### Task instructions:
It is required that the lines from the top of the listing through the line with "sun.rotation_euler = sd.to_track_quat('Z', 'Y').to_euler()" be reproduced exactly, excluding pictures.
────────
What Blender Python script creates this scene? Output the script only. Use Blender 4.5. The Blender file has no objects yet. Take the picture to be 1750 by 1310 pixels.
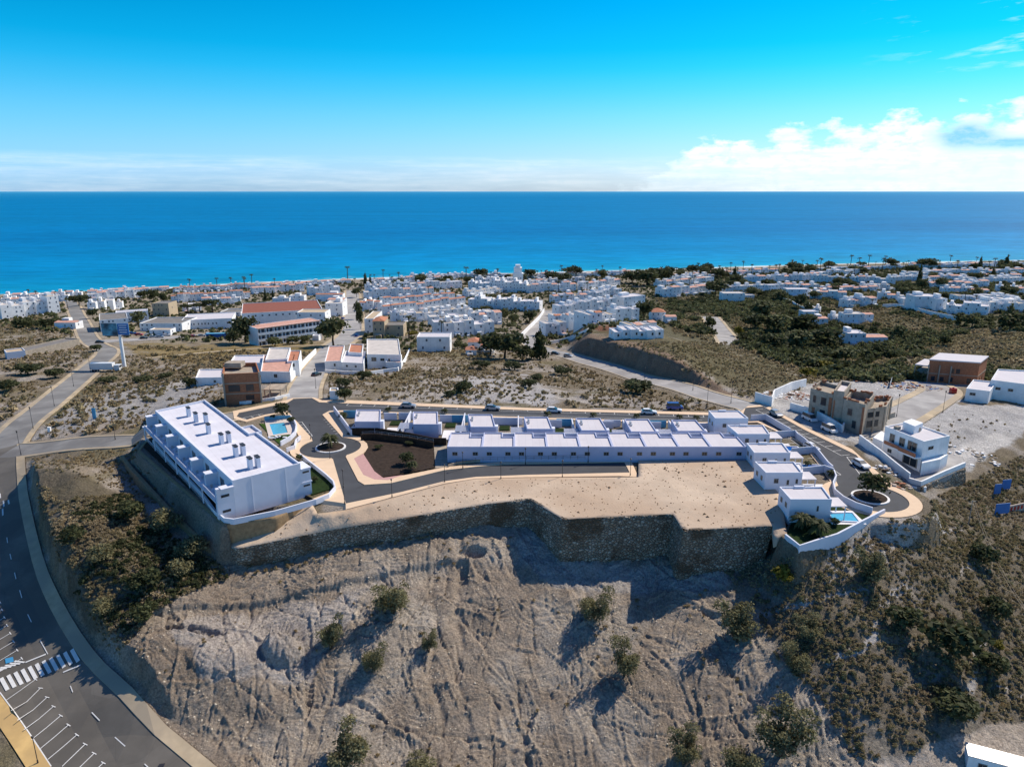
import bpy, bmesh, math, random
import numpy as np
from mathutils import Vector, Matrix
from mathutils.geometry import delaunay_2d_cdt
random.seed(7)
RNG = np.random.default_rng(11)
S = bpy.context.scene
COL = S.collection
R = math.radians
# ---------------------------------------------------------------- camera, world, sun, exposure
FPX, CU, CV, PITCH, CAMZ = 1212.0, 875.0, 655.0, R(15.2), 60.0
SP, CP = math.sin(PITCH), math.cos(PITCH)
cam = bpy.data.objects.new('camera', bpy.data.cameras.new('camera'))
COL.objects.link(cam)
cam.data.sensor_width = 36.0
cam.data.lens = 36.0 * FPX / 1750.0
cam.data.clip_start = 0.5
cam.data.clip_end = 200000.0
cam.location = (0, 0, CAMZ)
cam.rotation_euler = (R(90) - PITCH, 0, 0)
S.camera = cam
S.view_settings.view_transform = 'Standard'
S.view_settings.look = 'None'
S.view_settings.exposure = 0.2
S.view_settings.gamma = 1.0
S.render.use_persistent_data = False
S.cycles.max_bounces = 5
S.cycles.diffuse_bounces = 3
S.cycles.glossy_bounces = 2
S.cycles.transmission_bounces = 3
S.cycles.transparent_max_bounces = 6
SUN_EL, SUN_AZ = R(44), R(52)      # azimuth measured from +Y towards +X
sun = bpy.data.objects.new('sun', bpy.data.lights.new('sun', 'SUN'))
COL.objects.link(sun)
sun.data.energy = 4.8
sun.data.angle = R(0.5)
sun.data.color = (1.0, 0.885, 0.73)
sun.rotation_euler = (R(90) - SUN_EL, 0, -SUN_AZ + math.pi)
sd = Vector((math.sin(SUN_AZ) * math.cos(SUN_EL), math.cos(SUN_AZ) * math.cos(SUN_EL), math.sin(SUN_EL)))
sun.rotation_euler = sd.to_track_quat('Z', 'Y').to_euler()

class NT:
    """small helper for writing node trees"""
    def __init__(s, tree):
        s.t = tree; s.n = tree.nodes; s.l = tree.links
    def new(s, typ, ins=None, **props):
        nd = s.n.new(typ)
        for k, v in props.items():
            setattr(nd, k, v)
        for k, v in (ins or {}).items():
            s.put(nd.inputs[k], v)
        return nd
    def put(s, sock, v):
        if isinstance(v, bpy.types.NodeSocket): s.l.new(v, sock)
        elif isinstance(v, bpy.types.Node): s.l.new(v.outputs[0], sock)
        else: sock.default_value = v
    def m(s, op, a, b=None, c=None, clamp=False):
        nd = s.n.new('ShaderNodeMath'); nd.operation = op; nd.use_clamp = clamp
        for i, v in enumerate((a, b, c)):
            if v is not None: s.put(nd.inputs[i], v)
        return nd.outputs[0]
    def ramp(s, fac, stops, interp='LINEAR'):
        nd = s.n.new('ShaderNodeValToRGB'); nd.color_ramp.interpolation = interp
        cr = nd.color_ramp
        while len(cr.elements) < len(stops): cr.elements.new(0.5)
        for e, (p, c) in zip(cr.elements, stops):
            e.position = p; e.color = (*c, 1) if len(c) == 3 else c
        s.put(nd.inputs[0], fac)
        return nd.outputs[0]
    def mix(s, fac, a, b, mode='MIX'):
        nd = s.n.new('ShaderNodeMix'); nd.data_type = 'RGBA'; nd.blend_type = mode
        s.put(nd.inputs[0], fac)
        for i, v in ((6, a), (7, b)):
            if isinstance(v, tuple) and len(v) == 3: v = (*v, 1)
            s.put(nd.inputs[i], v)
        return nd.outputs[2]
    def noise(s, vec, scale, detail=4, rough=0.55, dist=0.0, col=False):
        nd = s.new('ShaderNodeTexNoise', {'Scale': scale, 'Detail': detail, 'Roughness': rough, 'Distortion': dist})
        if vec is not None: s.put(nd.inputs['Vector'], vec)
        return nd.outputs[1 if col else 0]

world = bpy.data.worlds.new('World'); S.world = world; world.use_nodes = True
w = NT(world.node_tree)
for n_ in list(w.n): w.n.remove(n_)
sky = w.new('ShaderNodeTexSky', sky_type='NISHITA', sun_disc=False, sun_elevation=SUN_EL, sun_rotation=SUN_AZ,
            altitude=100.0, air_density=1.0, dust_density=0.6, ozone_density=2.0)
tc = w.new('ShaderNodeTexCoord')
sep = w.new('ShaderNodeSeparateXYZ', {0: tc.outputs['Generated']})
el = w.m('MULTIPLY', w.m('ARCSINE', sep.outputs[2]), 57.2958)
az = w.m('MULTIPLY', w.m('ARCTAN2', sep.outputs[0], sep.outputs[1]), 57.2958)
elf = w.m('DIVIDE', el, 60.0, clamp=True)
# colour of this seaside air, by height above the horizon (multiplies the Nishita sky)
SKYTINT = w.ramp(elf, [(0.0, (.62, .82, 1.3)), (.02, (.6, .8, 1.25)), (.055, (.46, .79, 1.06)), (.09, (.30, .80, 1.02)), (.118, (.15, .79, 1.02)), (.142, (.05, .77, 1.03)), (.165, (.01, .73, 1.0)), (.22, (.0, .66, .98)), (.5, (.12, .36, .74)), (1.0, (.28, .44, .76))])
skyc = w.mix(1.0, w.mix(1.0, sky.outputs[0], SKYTINT, 'MULTIPLY'), (0.94, 0.96, 0.96), 'MULTIPLY')
skyc = w.mix(w.m('MULTIPLY', w.new('ShaderNodeMapRange', {0: az, 1: 5.0, 2: -38.0, 3: 0.0, 4: 1.0}).outputs[0], w.new('ShaderNodeMapRange', {0: el, 1: 12.0, 2: 1.0, 3: 0.0, 4: 1.0}).outputs[0]), skyc, w.mix(1.0, skyc, (.85, 1.18, 1.42), 'MULTIPLY'))
# clouds: cumulus bank low over the sea to the right, thin streaks further left
cv = w.new('ShaderNodeCombineXYZ', {0: az, 1: w.m('MULTIPLY', el, 2.0), 2: 0.0})
n1 = w.noise(cv, 0.42, 9, 0.58)
n2 = w.noise(w.new('ShaderNodeCombineXYZ', {0: w.m('MULTIPLY', az, 0.35), 1: w.m('MULTIPLY', el, 4.0), 2: 3.0}), 0.5, 7, 0.6)
top = w.m('ADD', w.m('MULTIPLY', w.m('SMOOTH_MIN', w.m('SUBTRACT', az, 10.0), 22.0, 4.0), 0.085), 2.95)
top = w.m('ADD', top, w.m('MULTIPLY', w.m('SUBTRACT', w.noise(w.new('ShaderNodeCombineXYZ', {0: az, 1: 0.0, 2: 9.0}), 0.33, 3), 0.5), 3.2))
azm = w.new('ShaderNodeMapRange', {0: az, 1: 5.0, 2: 14.5, 3: -2.4, 4: 0.15}).outputs[0]
under = w.m('MULTIPLY', w.m('SUBTRACT', top, el), 0.55)
dens = w.m('ADD', under, w.m('MULTIPLY', w.m('SUBTRACT', n1, 0.5), 4.0))
dens = w.m('ADD', dens, azm)
cum = w.m('MULTIPLY', w.new('ShaderNodeMapRange', {0: dens, 1: 0.0, 2: 0.6, 3: 0.0, 4: 1.0}).outputs[0], 1.0)
cum = w.m('MULTIPLY', cum, w.m('ADD', w.new('ShaderNodeMapRange', {0: el, 1: 0.8, 2: 2.8, 3: 0.4, 4: 1.0}).outputs[0], w.m('MULTIPLY', w.m('SUBTRACT', n2, 0.45), 1.1)), clamp=True)
strm = w.new('ShaderNodeMapRange', {0: el, 1: 2.6, 2: 2.15, 3: 0.0, 4: 0.24}).outputs[0]
strk = w.m('MULTIPLY', strm, w.new('ShaderNodeMapRange', {0: n2, 1: 0.36, 2: 0.62, 3: 0.1, 4: 1.0}).outputs[0])
wmask = w.m('MULTIPLY', w.new('ShaderNodeMapRange', {0: az, 1: 24.0, 2: 34.0, 3: 0.0, 4: 1.0}).outputs[0],
            w.new('ShaderNodeMapRange', {0: el, 1: 6.0, 2: 9.0, 3: 0.0, 4: 1.0}).outputs[0])
wsp = w.m('MULTIPLY', w.m('MULTIPLY', wmask, w.new('ShaderNodeMapRange', {0: w.noise(w.new('ShaderNodeCombineXYZ', {0: w.m('MULTIPLY', w.m('SUBTRACT', az, w.m('MULTIPLY', el, 1.6)), 0.5), 1: w.m('MULTIPLY', el, 2.6), 2: 5.0}), 0.5, 6, 0.6), 1: 0.56, 2: 0.75, 3: 0.0, 4: 0.7}).outputs[0]), 1.0)
cl = w.m('MAXIMUM', w.m('MAXIMUM', cum, strk), wsp)
# shaded body of the big cloud
def bump1(x, c, wd):
    q = w.m('DIVIDE', w.m('SUBTRACT', x, c), wd)
    return w.m('EXPONENT', w.m('MULTIPLY', w.m('MULTIPLY', q, q), -1.0))
shade = w.m('MULTIPLY', bump1(az, 31.2, 1.6), bump1(el, 3.45, 0.75))
shade = w.m('ADD', shade, w.m('MULTIPLY', w.m('MULTIPLY', bump1(az, 34.0, 1.8), bump1(el, 2.9, 0.35)), 0.8))
shade = w.m('MULTIPLY', shade, w.new('ShaderNodeMapRange', {0: n1, 1: 0.35, 2: 0.6, 3: 1.0, 4: 1.6}).outputs[0], clamp=True)
cc = w.mix(shade, (7.6, 7.9, 8.1), (1.9, 4.9, 6.9))
cc = w.mix(w.m('MULTIPLY', w.new('ShaderNodeMapRange', {0: n2, 1: 0.4, 2: 0.65, 3: 0.45, 4: 0.0}).outputs[0], w.new('ShaderNodeMapRange', {0: az, 1: 4.0, 2: 24.0, 3: 1.0, 4: 0.5}).outputs[0]), cc, (4.0, 6.6, 7.8))
cc = w.mix(w.new('ShaderNodeMapRange', {0: w.noise(cv, 0.9, 6, 0.6), 1: 0.46, 2: 0.62, 3: 0.0, 4: 0.45}).outputs[0], cc, (5.0, 6.6, 7.6))
skyo = w.mix(cl, skyc, cc)
bg = w.new('ShaderNodeBackground', {0: skyo, 1: 0.13})
w.l.new(bg.outputs[0], w.new('ShaderNodeOutputWorld').inputs[0])

# ---------------------------------------------------------------- names, labels, object helpers
def tag(o, label=None, cat=None, group=None, kind=None):
    if label: o['label'] = label
    if cat: o['category'] = cat
    if group: o['group'] = group
    if kind: o['kind'] = kind
    return o
def link(name, me, parent=None, loc=None):
    o = bpy.data.objects.new(name, me); COL.objects.link(o)
    if parent is not None: o.parent = parent
    if loc is not None: o.location = loc
    return o
def thing(name, label, cat, loc=(0, 0, 0), rz=0.0, group=None):
    o = link(name, None, loc=loc); o.rotation_euler = (0, 0, rz); o.empty_display_size = 0.5
    return tag(o, label, cat, group)
def dup(root, loc, rz, label, group=None, scale=None):
    r = root.copy(); COL.objects.link(r); r.location = loc; r.rotation_euler = (0, 0, rz)
    if scale: r.scale = scale
    r['label'] = label
    if group: r['group'] = group
    for ch in list(root.children):
        c = ch.copy(); COL.objects.link(c); c.parent = r
        for g in ch.children:
            d = g.copy(); COL.objects.link(d); d.parent = c
    return r
ORD = ['first', 'second', 'third', 'fourth', 'fifth', 'sixth', 'seventh', 'eighth', 'ninth', 'tenth', 'eleventh', 'twelfth']
def nth(i):
    if i < 12: return ORD[i]
    k = i + 1
    return '%d%s' % (k, 'th' if 10 < k % 100 < 14 else {1: 'st', 2: 'nd', 3: 'rd'}.get(k % 10, 'th'))
def pos_of(i, n):
    if n == 1: return 'only'
    if i == 0: return 'leftmost'
    if i == n - 1: return 'rightmost'
    return nth(i) + ' from the left'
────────
### In response:
What Blender Python script creates this scene? Output the script only. Use Blender 4.5. The Blender file has no objects yet. Take the picture to be 1750 by 1310 pixels.
import bpy, bmesh, math, random
import numpy as np
from mathutils import Vector, Matrix
from mathutils.geometry import delaunay_2d_cdt
random.seed(7)
RNG = np.random.default_rng(11)
S = bpy.context.scene
COL = S.collection
R = math.radians
# ---------------------------------------------------------------- camera, world, sun, exposure
FPX, CU, CV, PITCH, CAMZ = 1212.0, 875.0, 655.0, R(15.2), 60.0
SP, CP = math.sin(PITCH), math.cos(PITCH)
cam = bpy.data.objects.new('camera', bpy.data.cameras.new('camera'))
COL.objects.link(cam)
cam.data.sensor_width = 36.0
cam.data.lens = 36.0 * FPX / 1750.0
cam.data.clip_start = 0.5
cam.data.clip_end = 200000.0
cam.location = (0, 0, CAMZ)
cam.rotation_euler = (R(90) - PITCH, 0, 0)
S.camera = cam
S.view_settings.view_transform = 'Standard'
S.view_settings.look = 'None'
S.view_settings.exposure = 0.2
S.view_settings.gamma = 1.0
S.render.use_persistent_data = False
S.cycles.max_bounces = 5
S.cycles.diffuse_bounces = 3
S.cycles.glossy_bounces = 2
S.cycles.transmission_bounces = 3
S.cycles.transparent_max_bounces = 6
SUN_EL, SUN_AZ = R(44), R(52)      # azimuth measured from +Y towards +X
sun = bpy.data.objects.new('sun', bpy.data.lights.new('sun', 'SUN'))
COL.objects.link(sun)
sun.data.energy = 4.8
sun.data.angle = R(0.5)
sun.data.color = (1.0, 0.885, 0.73)
sun.rotation_euler = (R(90) - SUN_EL, 0, -SUN_AZ + math.pi)
sd = Vector((math.sin(SUN_AZ) * math.cos(SUN_EL), math.cos(SUN_AZ) * math.cos(SUN_EL), math.sin(SUN_EL)))
sun.rotation_euler = sd.to_track_quat('Z', 'Y').to_euler()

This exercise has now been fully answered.